## start SUPPLIED MATERIAL
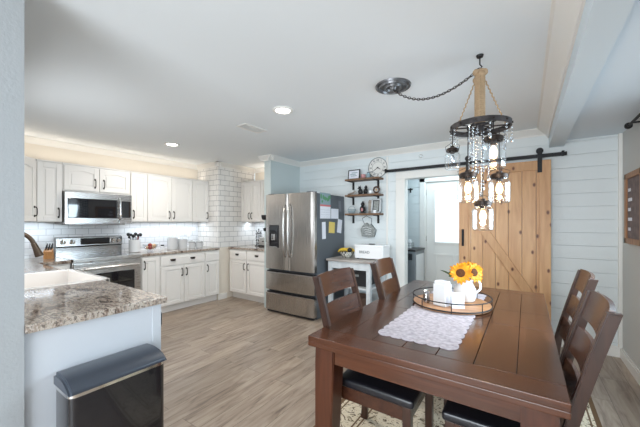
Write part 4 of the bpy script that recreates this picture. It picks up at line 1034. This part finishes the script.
for k, (dx, dy, rz) in enumerate(((-.03, -.04, 0), (.0, .0, 5), (.02, .042, 10))):
    m = MB(); pts = [(.10*math.cos(a_), 0, .075*math.sin(a_)) for a_ in [PI*.12+PI*.76*j/10 for j in range(11)]]
    m.tube(pts, [.004, .011, .016, .018, .019, .019, .018, .017, .014, .01, .005], 8)
    o = m.build('banana', 'banana', loc=(-2.16+dx, 3.86+dy, .851+.05)); o.rotation_euler = (0, 0, math.radians(rz)); tag(o, 'yellow banana lying in the checked bowl on the cart', 'fruit', 'bananas in the checked bowl')
m = MB(); m.sph((0, 0, .0), .035, (1, 1, 1), 16)
tag(m.build('avocado', 'iron', loc=(-2.085, 3.81, .851+.115)), 'dark round fruit at the right of the checked bowl', 'fruit')

# ------------------------------------------------------------------ laundry contents
t = thing('dryer', 'grey front-load laundry machine with dark top seen through the opening', 'dryer', (-1.75, 4.91, 0))
m = MB(); m.box(-.345, .345, -.26, .26, .015, .91, .01); m.build('body', 'washer', t)
m = MB(); m.box(-.35, .352, -.265, .262, .91, .94, .006); m.build('top', 'black', t)
m = MB(); m.box(.345, .35, -.2, .2, .08, .86, .002); m.build('side_panel', 'white', t)
m = MB(); m.lathe([(0, 0), (.17, 0), (.19, .02), (.21, .02), (.21, 0)], (0, -.26, .45), 36, Matrix.Rotation(PI/2, 4, 'X')); m.build('drum_door', 'black_gloss', t)
m = MB(); m.box(-.3, .3, -.268, -.258, .78, .88, .003); m.build('control_panel', 'black_glass', t)
t = thing('laundry_basket', 'small white wire basket on top of the laundry machine', 'basket', (-1.60, 4.86, .9415))
m = MB()
for zz in (.006, .05, .09): m.tube([(-.09, -.07, zz), (.09, -.07, zz), (.09, .07, zz), (-.09, .07, zz)], .003, 6, True)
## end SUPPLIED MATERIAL
REQUIREMENTS: Print out the material word for word, omitting the pictures.

WRITTEN REPLY:
Write part 4 of the bpy script that recreates this picture. It picks up at line 1034. This part finishes the script.
for k, (dx, dy, rz) in enumerate(((-.03, -.04, 0), (.0, .0, 5), (.02, .042, 10))):
    m = MB(); pts = [(.10*math.cos(a_), 0, .075*math.sin(a_)) for a_ in [PI*.12+PI*.76*j/10 for j in range(11)]]
    m.tube(pts, [.004, .011, .016, .018, .019, .019, .018, .017, .014, .01, .005], 8)
    o = m.build('banana', 'banana', loc=(-2.16+dx, 3.86+dy, .851+.05)); o.rotation_euler = (0, 0, math.radians(rz)); tag(o, 'yellow banana lying in the checked bowl on the cart', 'fruit', 'bananas in the checked bowl')
m = MB(); m.sph((0, 0, .0), .035, (1, 1, 1), 16)
tag(m.build('avocado', 'iron', loc=(-2.085, 3.81, .851+.115)), 'dark round fruit at the right of the checked bowl', 'fruit')

# ------------------------------------------------------------------ laundry contents
t = thing('dryer', 'grey front-load laundry machine with dark top seen through the opening', 'dryer', (-1.75, 4.91, 0))
m = MB(); m.box(-.345, .345, -.26, .26, .015, .91, .01); m.build('body', 'washer', t)
m = MB(); m.box(-.35, .352, -.265, .262, .91, .94, .006); m.build('top', 'black', t)
m = MB(); m.box(.345, .35, -.2, .2, .08, .86, .002); m.build('side_panel', 'white', t)
m = MB(); m.lathe([(0, 0), (.17, 0), (.19, .02), (.21, .02), (.21, 0)], (0, -.26, .45), 36, Matrix.Rotation(PI/2, 4, 'X')); m.build('drum_door', 'black_gloss', t)
m = MB(); m.box(-.3, .3, -.268, -.258, .78, .88, .003); m.build('control_panel', 'black_glass', t)
t = thing('laundry_basket', 'small white wire basket on top of the laundry machine', 'basket', (-1.60, 4.86, .9415))
m = MB()
for zz in (.006, .05, .09): m.tube([(-.09, -.07, zz), (.09, -.07, zz), (.09, .07, zz), (-.09, .07, zz)], .003, 6, True)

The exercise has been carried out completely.